Pijani kierowcy zdarzają się na drogach każdego dnia. Mimo wielu akcji profilaktycznych oraz poważnych konsekwencji prawnych, jakie grożą za prowadzenie pojazdu na podwójnym gazie, szczecińscy policjanci nadal mają do czynienia z osobami, które lekceważą przepisy w tym zakresie. Pijany kierowca nie oznacza tylko poruszających się samochodami. Chodzi też o hulajnogi.
Jak informuje Komenda Miejska Policji w Szczecinie, tylko w ciągu ostatnich dni funkcjonariusze ze szczecińskiej drogówki zatrzymali kilku użytkowników hulajnóg elektrycznych, którzy znajdowali się pod wpływem alkoholu.
Absolutnym rekordzistą okazał się 25-letni mieszkaniec Szczecina, którego zachowanie wzbudziło podejrzenie mundurowych z Wydziału Ruchu Drogowego.
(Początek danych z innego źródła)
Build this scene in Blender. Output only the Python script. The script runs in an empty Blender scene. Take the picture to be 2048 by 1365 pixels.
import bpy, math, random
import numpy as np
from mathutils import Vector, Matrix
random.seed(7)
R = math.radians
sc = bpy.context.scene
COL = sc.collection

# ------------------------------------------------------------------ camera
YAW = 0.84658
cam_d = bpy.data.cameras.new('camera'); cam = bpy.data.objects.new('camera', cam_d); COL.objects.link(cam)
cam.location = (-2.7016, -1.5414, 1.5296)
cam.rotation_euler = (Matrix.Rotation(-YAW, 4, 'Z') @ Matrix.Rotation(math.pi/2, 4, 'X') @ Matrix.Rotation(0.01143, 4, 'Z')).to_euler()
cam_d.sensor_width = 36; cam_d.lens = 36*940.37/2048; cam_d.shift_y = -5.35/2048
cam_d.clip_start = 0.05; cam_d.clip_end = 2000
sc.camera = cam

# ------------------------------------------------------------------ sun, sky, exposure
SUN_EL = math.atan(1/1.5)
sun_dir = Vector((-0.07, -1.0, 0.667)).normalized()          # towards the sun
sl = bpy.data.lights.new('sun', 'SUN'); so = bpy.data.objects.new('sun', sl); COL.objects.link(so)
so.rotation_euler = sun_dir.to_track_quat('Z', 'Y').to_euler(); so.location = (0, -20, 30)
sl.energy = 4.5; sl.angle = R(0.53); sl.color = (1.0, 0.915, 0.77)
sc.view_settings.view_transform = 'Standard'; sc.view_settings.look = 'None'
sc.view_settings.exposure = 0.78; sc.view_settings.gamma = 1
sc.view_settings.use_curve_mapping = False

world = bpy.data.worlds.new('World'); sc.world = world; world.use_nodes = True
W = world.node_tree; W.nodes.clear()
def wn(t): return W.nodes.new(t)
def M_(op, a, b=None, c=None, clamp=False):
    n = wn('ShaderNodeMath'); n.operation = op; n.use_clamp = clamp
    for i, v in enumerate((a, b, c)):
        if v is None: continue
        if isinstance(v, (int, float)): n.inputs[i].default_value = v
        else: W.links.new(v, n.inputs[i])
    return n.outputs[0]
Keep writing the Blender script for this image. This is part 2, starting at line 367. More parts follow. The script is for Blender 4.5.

Widać było, że mężczyzna kierujący hulajnogą może być nietrzeźwy. Postanowili zatrzymać go do kontroli. Chwilę później potwierdziło się, że podejrzenia mundurowych były zasadne.
– Policyjny alkomat podczas badania pokazał 2,5 mg/l alkoholu w wydychanym powietrzu, co daje około 5 promili. Wynik zaskoczył policjantów, zwłaszcza że mężczyzna przy takim stężeniu alkoholu mógł samodzielnie się poruszać. Nietrzeźwy także był zaskoczony, ponieważ nie widział problemu w tym, że kierował hulajnogą w stanie nietrzeźwości i jest to dla niego normalne – informuje Komenda Miejska Policji w Szczecinie. – Za nieodpowiedzialne zachowanie został ukarany mandatem karnym w wysokości 2 500 złotych.
Policja przestrzega przed kierowaniem pojazdami pod wpływem alkoholu. Funkcjonariusze podkreślają, że również nietrzeźwi użytkownicy pojazdów niemechanicznych – takich jak rowery i hulajnogi – mogą przyczyniać się do tragicznych wypadków.
– Pamiętajmy, pijani kierowcy i rowerzyści, a także użytkownicy hulajnóg w konfrontacji z poruszającymi się prawidłowo uczestnikami ruchu drogowego, mogą być przyczyną tragicznych w skutkach wypadków drogowych. Nietrzeźwy kierujący jest poważnym zagrożeniem, nie tylko dla siebie, ale również dla innych – przypomina KMP w Szczecinie.